The National Oceanic and Atmospheric Administration has released their year-end report on the planet’s average temperatures, and 2015 has proven to the warmest year since record keeping began in 1880 — by a wide margin. The year also left a trail of multiple broken temperature records in it’s wake, for both yearly and monthly records over land, sea, and combined averages.

2015’s global average temperature was a full 1.62ºF (0.90ºC) above the 20th century average, and it beat 2014’s record temperature by 0.29ºF (0.16ºC). This margin is also a record, in-of-itself, being the widest observed margin on record.

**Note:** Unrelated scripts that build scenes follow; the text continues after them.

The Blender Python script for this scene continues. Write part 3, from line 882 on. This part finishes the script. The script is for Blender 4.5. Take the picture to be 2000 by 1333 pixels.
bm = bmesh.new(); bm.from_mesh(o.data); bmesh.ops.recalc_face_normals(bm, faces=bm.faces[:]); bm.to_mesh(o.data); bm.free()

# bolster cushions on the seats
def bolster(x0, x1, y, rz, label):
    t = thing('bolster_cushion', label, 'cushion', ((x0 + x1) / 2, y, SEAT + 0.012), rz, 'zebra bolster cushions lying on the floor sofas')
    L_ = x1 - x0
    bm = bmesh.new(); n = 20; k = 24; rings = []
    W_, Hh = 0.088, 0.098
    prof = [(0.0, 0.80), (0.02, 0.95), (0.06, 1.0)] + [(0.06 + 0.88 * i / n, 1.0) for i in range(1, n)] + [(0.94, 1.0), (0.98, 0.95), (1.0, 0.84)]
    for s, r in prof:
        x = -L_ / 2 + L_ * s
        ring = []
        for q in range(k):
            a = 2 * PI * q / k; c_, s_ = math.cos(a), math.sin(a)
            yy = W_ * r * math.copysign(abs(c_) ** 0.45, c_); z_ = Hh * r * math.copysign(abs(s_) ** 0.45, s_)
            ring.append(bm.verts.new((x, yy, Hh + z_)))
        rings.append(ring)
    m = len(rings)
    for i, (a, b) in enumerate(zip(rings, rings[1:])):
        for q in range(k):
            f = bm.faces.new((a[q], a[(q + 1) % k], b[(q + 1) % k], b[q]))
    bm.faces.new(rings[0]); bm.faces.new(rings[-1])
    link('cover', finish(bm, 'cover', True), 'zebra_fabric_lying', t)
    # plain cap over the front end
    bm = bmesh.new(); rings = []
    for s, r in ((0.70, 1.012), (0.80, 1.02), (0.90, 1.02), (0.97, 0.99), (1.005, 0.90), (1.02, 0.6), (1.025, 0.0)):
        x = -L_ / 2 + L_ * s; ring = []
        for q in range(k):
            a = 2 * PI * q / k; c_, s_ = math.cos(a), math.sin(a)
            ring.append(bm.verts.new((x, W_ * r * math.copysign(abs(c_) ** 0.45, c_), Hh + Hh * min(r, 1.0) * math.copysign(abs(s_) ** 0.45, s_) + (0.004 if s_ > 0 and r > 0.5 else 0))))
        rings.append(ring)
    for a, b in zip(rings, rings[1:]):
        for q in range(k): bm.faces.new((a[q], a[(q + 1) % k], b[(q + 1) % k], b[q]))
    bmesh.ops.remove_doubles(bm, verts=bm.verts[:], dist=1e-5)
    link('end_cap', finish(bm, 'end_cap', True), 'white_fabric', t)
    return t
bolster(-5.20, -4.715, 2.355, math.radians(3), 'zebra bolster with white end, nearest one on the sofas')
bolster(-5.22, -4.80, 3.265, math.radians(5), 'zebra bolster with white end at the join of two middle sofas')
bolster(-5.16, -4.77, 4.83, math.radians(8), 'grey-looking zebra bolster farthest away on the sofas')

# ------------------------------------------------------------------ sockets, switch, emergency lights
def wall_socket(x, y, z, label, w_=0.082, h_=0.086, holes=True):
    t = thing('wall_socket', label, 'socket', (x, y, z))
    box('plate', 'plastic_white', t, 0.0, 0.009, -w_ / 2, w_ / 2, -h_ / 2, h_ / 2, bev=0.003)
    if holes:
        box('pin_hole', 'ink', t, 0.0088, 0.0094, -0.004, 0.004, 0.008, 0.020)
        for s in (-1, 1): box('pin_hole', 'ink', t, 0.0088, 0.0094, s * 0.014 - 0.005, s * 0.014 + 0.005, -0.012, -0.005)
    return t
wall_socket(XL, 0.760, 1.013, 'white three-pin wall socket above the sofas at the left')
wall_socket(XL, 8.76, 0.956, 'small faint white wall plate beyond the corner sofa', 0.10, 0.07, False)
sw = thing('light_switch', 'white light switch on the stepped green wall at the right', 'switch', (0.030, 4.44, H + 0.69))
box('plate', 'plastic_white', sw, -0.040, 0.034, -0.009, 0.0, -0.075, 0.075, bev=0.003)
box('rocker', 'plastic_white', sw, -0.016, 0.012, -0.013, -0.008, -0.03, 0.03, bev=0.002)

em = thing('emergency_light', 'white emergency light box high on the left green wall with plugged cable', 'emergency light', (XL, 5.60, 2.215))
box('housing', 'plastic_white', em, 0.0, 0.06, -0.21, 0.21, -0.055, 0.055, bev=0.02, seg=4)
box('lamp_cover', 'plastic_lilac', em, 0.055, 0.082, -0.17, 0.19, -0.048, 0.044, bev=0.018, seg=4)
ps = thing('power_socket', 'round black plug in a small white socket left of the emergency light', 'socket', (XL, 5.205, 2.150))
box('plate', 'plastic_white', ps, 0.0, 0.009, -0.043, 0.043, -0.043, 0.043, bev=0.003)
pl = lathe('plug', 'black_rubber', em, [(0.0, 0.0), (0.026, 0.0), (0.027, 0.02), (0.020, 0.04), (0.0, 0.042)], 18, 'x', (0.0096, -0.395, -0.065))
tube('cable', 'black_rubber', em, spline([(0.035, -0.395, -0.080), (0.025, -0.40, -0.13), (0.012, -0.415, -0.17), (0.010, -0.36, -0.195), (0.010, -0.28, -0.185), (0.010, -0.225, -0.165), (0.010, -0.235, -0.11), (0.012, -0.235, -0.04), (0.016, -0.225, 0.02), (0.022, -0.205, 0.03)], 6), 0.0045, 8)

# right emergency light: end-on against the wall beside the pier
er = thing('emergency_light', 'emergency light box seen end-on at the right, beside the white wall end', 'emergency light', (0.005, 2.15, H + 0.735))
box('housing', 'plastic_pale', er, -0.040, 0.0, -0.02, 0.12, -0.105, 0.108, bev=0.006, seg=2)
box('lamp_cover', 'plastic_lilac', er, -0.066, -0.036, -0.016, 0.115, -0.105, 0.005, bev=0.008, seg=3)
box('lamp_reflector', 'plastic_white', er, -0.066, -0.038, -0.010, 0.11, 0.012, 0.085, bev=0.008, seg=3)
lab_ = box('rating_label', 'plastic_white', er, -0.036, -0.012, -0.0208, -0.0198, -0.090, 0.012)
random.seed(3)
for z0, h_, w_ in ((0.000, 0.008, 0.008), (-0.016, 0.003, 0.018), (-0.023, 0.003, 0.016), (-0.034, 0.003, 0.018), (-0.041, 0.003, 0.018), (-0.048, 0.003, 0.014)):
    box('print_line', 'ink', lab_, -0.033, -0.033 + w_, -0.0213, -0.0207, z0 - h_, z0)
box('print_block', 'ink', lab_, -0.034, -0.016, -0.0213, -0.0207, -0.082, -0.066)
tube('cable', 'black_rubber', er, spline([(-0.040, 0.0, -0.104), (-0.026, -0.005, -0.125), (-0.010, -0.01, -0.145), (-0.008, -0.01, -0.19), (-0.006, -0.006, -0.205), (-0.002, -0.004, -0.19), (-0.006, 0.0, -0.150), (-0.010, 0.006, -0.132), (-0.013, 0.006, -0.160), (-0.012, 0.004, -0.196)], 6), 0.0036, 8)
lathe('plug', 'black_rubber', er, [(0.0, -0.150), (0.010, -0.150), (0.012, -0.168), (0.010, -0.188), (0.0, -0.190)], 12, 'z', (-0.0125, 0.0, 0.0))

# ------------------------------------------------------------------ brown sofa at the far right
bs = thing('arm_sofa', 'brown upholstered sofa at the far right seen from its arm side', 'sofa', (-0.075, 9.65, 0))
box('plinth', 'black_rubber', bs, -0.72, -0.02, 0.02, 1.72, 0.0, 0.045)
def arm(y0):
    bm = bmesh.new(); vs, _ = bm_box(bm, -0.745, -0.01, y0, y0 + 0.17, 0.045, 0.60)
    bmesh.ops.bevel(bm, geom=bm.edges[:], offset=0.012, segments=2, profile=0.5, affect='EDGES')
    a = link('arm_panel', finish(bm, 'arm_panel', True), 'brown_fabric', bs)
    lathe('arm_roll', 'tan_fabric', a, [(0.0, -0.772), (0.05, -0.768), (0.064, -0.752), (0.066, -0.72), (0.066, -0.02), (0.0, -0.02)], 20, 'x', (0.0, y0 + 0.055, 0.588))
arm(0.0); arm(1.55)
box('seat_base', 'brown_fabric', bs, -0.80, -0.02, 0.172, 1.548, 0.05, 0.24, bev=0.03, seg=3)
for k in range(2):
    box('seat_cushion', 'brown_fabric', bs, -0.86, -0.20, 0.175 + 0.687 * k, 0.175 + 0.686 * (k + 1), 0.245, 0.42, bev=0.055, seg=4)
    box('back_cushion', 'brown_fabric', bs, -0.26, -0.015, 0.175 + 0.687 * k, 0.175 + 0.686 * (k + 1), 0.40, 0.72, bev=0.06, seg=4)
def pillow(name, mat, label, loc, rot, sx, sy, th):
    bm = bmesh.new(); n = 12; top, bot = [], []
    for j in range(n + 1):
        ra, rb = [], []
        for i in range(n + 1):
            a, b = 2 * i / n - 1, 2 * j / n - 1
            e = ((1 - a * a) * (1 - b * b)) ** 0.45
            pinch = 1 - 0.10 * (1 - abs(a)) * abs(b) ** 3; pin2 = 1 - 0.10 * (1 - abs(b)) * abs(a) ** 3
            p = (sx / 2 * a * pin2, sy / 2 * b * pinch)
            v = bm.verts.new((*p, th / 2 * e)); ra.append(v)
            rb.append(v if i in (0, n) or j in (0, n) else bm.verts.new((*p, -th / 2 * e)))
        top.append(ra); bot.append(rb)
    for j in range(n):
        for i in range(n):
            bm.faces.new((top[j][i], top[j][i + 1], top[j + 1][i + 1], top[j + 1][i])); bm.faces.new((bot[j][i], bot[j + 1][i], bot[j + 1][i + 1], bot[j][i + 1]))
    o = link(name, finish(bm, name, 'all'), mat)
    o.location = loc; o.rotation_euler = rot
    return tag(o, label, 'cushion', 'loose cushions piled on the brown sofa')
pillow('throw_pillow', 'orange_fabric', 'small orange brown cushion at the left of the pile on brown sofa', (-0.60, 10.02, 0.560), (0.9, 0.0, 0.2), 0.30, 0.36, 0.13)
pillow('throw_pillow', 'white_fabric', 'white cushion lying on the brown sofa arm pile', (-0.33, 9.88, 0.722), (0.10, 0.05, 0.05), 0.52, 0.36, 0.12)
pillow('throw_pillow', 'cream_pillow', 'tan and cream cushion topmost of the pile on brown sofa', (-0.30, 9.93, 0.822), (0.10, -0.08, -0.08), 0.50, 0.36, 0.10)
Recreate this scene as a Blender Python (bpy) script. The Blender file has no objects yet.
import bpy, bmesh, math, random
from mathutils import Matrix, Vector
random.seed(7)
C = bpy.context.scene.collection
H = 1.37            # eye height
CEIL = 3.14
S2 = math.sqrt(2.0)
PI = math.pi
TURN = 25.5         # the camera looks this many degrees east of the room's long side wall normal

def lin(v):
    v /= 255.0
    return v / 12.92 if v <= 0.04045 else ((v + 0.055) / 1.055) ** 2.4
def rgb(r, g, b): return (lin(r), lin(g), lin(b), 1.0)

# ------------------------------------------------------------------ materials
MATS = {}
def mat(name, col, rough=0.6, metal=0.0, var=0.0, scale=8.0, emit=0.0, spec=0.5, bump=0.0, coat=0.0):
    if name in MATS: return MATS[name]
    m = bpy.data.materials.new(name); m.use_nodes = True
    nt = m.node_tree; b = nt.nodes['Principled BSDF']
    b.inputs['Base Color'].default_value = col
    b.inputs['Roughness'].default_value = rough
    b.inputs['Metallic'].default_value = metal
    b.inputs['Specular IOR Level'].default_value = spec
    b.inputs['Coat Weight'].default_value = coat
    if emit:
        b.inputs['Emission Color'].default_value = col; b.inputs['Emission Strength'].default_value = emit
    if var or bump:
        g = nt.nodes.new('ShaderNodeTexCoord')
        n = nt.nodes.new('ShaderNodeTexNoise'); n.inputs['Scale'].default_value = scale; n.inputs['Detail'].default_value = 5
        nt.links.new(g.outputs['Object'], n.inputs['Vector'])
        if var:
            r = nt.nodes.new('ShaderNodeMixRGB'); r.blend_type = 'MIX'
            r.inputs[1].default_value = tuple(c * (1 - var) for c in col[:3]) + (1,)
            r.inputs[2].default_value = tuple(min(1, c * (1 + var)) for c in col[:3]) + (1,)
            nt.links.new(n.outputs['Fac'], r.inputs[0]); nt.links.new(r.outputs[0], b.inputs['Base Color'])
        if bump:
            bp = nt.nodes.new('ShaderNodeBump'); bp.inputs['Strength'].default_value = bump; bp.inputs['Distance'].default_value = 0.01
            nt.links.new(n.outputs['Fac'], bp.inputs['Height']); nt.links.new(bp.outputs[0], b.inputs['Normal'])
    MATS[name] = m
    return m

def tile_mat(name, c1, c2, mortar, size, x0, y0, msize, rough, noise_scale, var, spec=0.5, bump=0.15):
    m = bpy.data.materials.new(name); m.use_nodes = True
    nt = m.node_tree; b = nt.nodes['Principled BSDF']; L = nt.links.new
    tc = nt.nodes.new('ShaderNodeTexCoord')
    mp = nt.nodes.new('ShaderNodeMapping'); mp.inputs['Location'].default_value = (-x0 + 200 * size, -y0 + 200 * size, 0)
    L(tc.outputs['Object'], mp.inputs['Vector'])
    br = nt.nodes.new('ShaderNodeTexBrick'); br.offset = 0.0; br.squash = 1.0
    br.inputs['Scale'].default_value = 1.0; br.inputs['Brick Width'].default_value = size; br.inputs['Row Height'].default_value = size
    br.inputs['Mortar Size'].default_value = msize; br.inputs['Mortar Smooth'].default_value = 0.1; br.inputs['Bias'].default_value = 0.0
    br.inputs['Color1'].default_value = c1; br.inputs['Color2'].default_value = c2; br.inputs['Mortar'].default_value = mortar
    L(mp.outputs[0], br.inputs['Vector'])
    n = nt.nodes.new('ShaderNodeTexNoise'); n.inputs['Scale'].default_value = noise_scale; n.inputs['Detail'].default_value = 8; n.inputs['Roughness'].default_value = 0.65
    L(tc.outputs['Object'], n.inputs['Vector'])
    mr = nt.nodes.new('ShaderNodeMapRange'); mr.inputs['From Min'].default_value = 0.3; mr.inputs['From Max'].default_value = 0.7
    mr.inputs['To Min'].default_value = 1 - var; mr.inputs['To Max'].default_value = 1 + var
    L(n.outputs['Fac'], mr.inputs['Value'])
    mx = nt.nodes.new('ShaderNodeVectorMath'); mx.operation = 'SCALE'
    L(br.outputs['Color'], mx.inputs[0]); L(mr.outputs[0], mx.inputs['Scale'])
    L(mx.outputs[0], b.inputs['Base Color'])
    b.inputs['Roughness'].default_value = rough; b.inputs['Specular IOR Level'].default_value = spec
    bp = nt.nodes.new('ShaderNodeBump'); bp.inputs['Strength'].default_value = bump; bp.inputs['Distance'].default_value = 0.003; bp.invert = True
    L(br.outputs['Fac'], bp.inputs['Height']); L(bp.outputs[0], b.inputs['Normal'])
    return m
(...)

Over the course of the year, ten of 2015’s months also broke all-time high records for their respective months, with December breaking a record as having the highest above-average temperature since records were first kept in 1880, at a full 2.00ºF (1.11ºC) above the 20th century average. Over the year, global average sea surface temperatures also broke a record, at 1.33ºF (0.74ºC) above the 20th century average, with (yet another) record-breaking margin of 0.20ºF over 2014’s record.

Conversely, the lower stratosphere saw either the 13th or 14th lowest average temperature on record, depending on the source: since heat is being trapped nearer to the planet’s surface via the greenhouse effect, this means that there is less heat making it back into the upper atmosphere, causing the upper layers to cool.